I was discussing with a student (well, friend, too, but student in this context) about language approaches: some start from the machine, and work towards making things nicer for the programmer (C is the standard example) while others start as a theory of how things should work and then worry about implementation afterwards (any number of research-spawned languages, such as Smalltalk or Lisp fit in here).
Haskell has some really great theory behind it; it feels a lot like ML (it's Hindley-Milner, after all) with all of the hacks (like the ''a "equality types", or even side effects, in a sense) taken out because the theory is strong enough to support them in a consistent fashion. Even the syntax feels really clean. All in all, the adjective that comes to mind to describe the language is "gorgeous".
For example: One of these papers (one of Wadler's) I've read recently introduced the array monad. The problem, basically, is that in a truly functional language, the array-update function ought to return the new updated array, but you can't mutate the old array out from under anyone else holding a pointer to it. The purist solution is to copy the array every time you update it, but that's ugly and slow. In fact, with the proper abstractions above it, you can actually implement arrays using mutation without breaking the purity of the language. I really like the idea that the theory can eventually get complicated and strong enough that it eventually can fold back over to being implemented effiicently.
(Background: I study Arabic in my free time; it helps that my girlfriend speaks it.) I was thinking the other day about why the difficulties between learning human languages and computer languages are different. I find I'm pretty good at the latter, but the former comes incredibly slowly.
I think the difference is this: human languages (when contrasted against computer languages) are all structurally more or less the same*. Especially with a bit of background in linguistics, you can identify features. For example: I hear Meena say غ (the letter is called "ghain"; it's the "gh" in Baghdad), and then think, "that's a voiced velar fricative, like a German r". (Contrast to picking up a new programming language: "oh, 'let' introduces variables in this one, while 'dim' does it over here".) Or, more abstractly, I learn that definiteness (what's the right term? "a" versus "the") isn't in Japanese and that it's inflectional in Arabic, and after a bit of consideration I can make sense of it.

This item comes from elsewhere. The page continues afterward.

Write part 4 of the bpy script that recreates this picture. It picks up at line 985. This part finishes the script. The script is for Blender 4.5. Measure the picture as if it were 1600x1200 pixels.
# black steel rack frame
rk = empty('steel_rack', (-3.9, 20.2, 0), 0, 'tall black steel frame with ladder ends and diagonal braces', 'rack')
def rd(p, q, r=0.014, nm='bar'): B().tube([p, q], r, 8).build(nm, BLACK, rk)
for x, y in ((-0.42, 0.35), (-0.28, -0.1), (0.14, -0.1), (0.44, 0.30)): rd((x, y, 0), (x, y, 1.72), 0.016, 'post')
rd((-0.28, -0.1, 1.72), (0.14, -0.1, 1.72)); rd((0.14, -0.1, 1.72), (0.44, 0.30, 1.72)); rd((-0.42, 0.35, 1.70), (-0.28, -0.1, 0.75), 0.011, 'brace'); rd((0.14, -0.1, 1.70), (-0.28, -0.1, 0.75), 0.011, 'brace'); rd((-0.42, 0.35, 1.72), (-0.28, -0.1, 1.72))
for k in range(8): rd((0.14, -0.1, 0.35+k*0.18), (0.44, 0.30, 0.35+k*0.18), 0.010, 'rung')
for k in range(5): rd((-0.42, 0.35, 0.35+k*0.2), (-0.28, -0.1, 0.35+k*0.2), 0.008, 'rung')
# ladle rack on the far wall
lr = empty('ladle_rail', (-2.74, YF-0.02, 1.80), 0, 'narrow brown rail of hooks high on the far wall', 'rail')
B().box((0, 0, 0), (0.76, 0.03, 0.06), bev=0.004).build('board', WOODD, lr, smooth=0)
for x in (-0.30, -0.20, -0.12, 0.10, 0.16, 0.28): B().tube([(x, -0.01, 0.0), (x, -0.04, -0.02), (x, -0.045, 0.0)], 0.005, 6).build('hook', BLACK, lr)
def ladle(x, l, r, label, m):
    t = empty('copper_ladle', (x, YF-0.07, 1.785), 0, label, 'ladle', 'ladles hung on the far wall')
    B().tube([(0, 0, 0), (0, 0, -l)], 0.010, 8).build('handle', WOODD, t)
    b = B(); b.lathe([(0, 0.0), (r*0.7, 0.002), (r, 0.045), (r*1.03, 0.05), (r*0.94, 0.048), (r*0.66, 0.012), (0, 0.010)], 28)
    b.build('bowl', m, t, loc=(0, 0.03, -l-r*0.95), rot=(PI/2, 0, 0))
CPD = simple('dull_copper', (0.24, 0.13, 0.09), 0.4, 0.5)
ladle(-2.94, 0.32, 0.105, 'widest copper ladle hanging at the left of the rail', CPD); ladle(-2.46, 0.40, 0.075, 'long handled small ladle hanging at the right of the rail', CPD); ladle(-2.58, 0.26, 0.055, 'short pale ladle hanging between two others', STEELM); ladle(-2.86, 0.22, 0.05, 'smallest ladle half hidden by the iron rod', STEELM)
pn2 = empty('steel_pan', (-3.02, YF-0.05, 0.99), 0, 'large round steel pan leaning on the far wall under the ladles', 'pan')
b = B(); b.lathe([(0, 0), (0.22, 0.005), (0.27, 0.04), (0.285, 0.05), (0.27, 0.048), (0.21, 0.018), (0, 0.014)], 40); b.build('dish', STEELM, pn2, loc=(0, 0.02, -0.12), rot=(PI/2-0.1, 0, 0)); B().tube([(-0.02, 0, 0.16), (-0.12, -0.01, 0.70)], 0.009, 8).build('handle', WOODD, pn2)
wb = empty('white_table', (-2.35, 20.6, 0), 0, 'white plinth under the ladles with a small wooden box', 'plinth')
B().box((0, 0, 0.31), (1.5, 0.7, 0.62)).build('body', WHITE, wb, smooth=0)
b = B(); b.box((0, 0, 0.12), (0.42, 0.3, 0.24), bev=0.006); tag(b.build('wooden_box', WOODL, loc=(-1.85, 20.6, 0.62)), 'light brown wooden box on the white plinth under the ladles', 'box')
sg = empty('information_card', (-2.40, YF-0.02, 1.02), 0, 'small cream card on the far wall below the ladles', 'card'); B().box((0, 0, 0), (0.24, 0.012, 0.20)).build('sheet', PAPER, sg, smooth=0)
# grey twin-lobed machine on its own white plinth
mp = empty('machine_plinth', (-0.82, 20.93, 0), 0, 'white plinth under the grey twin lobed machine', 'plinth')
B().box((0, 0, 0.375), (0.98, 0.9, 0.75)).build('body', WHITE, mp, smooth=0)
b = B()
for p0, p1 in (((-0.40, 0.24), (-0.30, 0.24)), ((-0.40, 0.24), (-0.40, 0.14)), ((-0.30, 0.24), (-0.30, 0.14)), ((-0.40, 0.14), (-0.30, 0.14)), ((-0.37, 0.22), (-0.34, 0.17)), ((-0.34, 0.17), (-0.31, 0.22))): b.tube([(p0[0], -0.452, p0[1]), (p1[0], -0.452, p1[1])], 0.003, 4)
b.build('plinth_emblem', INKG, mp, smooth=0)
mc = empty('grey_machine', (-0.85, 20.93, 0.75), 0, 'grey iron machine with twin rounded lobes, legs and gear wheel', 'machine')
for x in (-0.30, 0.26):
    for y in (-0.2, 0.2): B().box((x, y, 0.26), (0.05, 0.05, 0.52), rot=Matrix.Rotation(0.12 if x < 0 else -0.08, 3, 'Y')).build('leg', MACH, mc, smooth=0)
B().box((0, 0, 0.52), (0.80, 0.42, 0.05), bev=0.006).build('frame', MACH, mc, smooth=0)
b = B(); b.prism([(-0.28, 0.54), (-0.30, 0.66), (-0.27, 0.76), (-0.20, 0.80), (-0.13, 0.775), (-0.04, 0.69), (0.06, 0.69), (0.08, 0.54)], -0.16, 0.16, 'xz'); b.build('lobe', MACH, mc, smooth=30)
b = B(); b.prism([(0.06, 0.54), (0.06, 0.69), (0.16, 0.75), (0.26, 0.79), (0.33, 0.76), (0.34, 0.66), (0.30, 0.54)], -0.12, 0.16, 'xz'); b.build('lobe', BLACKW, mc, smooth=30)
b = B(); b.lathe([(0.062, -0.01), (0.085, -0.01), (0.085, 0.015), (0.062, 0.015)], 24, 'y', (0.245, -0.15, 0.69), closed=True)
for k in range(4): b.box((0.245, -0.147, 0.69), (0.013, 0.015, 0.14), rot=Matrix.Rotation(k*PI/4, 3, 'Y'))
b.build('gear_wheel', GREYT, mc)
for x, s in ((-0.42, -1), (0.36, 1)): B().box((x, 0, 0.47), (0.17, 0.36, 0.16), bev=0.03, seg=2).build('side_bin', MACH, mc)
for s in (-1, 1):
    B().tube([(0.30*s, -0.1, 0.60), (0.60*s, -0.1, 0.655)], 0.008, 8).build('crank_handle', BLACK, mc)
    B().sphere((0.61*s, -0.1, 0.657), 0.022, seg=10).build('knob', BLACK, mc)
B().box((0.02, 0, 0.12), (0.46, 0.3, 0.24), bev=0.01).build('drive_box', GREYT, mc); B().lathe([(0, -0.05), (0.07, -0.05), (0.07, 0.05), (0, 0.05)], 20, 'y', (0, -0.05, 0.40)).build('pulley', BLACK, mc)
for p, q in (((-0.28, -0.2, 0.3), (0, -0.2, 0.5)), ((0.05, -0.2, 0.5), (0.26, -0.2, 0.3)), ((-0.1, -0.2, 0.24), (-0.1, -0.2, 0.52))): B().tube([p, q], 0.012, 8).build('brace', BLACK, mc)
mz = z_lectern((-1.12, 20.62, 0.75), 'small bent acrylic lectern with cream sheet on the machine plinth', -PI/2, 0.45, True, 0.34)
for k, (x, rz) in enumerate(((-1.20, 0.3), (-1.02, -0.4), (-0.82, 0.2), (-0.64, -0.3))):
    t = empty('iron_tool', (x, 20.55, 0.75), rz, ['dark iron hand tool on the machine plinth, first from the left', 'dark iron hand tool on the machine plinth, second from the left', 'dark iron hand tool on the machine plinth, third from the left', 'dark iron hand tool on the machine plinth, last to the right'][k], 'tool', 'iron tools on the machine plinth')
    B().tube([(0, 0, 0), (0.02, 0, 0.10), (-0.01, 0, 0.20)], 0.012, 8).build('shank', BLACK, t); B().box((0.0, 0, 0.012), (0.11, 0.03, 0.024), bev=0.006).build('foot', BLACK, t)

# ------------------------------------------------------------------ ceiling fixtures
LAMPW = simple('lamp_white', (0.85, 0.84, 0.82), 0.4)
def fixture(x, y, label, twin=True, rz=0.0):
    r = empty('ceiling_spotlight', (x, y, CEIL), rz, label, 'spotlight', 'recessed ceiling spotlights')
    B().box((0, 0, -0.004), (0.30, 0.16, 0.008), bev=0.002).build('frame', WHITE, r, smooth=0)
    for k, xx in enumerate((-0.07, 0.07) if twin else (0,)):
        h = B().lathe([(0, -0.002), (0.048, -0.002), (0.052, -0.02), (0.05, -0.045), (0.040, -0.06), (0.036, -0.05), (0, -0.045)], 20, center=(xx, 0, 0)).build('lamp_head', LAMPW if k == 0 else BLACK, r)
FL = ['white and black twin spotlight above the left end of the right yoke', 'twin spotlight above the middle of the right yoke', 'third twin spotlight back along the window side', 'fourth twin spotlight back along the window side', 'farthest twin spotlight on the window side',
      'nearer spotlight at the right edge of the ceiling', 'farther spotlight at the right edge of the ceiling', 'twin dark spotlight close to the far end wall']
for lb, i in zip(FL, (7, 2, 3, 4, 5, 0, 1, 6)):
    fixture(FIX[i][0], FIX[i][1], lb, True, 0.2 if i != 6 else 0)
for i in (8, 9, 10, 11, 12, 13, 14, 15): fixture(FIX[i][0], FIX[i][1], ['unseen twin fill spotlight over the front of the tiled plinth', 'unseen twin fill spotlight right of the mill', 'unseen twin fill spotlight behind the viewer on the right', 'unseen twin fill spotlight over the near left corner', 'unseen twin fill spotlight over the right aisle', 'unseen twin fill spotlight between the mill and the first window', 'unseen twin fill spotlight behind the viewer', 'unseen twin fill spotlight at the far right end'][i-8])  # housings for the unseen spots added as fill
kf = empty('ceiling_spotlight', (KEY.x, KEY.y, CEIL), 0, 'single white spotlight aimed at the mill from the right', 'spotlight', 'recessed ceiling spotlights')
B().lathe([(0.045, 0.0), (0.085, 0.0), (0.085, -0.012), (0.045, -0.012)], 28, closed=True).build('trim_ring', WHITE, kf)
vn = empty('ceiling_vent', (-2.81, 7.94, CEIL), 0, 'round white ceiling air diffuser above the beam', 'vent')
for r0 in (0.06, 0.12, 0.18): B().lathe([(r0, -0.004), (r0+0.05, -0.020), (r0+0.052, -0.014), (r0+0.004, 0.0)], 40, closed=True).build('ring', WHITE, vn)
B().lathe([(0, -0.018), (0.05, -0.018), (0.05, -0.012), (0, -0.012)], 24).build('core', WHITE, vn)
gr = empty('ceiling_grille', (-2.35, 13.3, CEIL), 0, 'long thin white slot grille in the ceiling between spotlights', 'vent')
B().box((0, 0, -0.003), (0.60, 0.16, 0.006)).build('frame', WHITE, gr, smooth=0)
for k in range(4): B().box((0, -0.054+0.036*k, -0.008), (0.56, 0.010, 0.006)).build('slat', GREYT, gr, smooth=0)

What makes human languages difficult is the lexicon: the quantity of words/phrases/idioms and their meanings. Here, programming languages are all more or less the same; you get some loops and some recursion and some variables and you're done. So to learn a new programming language, the learning is all in the new ideas; I pick up ML and learn how to write loops using recursion or I pick up Haskell and I learn why we use monads, and the actual gain in terms of quantity of terms is minimal: Haskell feels like it only has a few keywords (let, where, do, case, of, ...).
There are two lessons from this, for me. One is that the structure comes more naturally to me than lexicon (I did notice I'd pick up the form of new constructions in Japanese much more quickly that my classmates, probably because I'm accustomed to doing it with computers). The other goes back to Haskell again: they actually seem to have a pretty sizable lexicon. They still start with a few basic parts and combine them in powerful ways, but the lexicon consists of different combinations of parts.
(Right here I was gonna describe an example using mapM_, but it doesn't make much sense unless you're already In The Know. It's basically a, um, map plus a fold but lifted to a monad and it throws away the result of the fold. I think the other way to look at it is that it applies sequence_ to map. But anyway, trust me, it's rad.)
I think I first became curious about the language from reading about graydon (long before he was on LJ, even!) writing nice things about it. So thanks!
Also: I managed to make the interpreter segfault. I tried to reproduce it with a smaller test case, but I couldn't. It only occurred when I shadowed a variable:
let c = ...
let c = ...
If I renamed the second one to c' it would run happily. (And only renamed it: it wasn't like I used the renamed one differently.)
* As always, there are exceptions that get stranger and stranger, like polysynthetic languages or Prolog / J.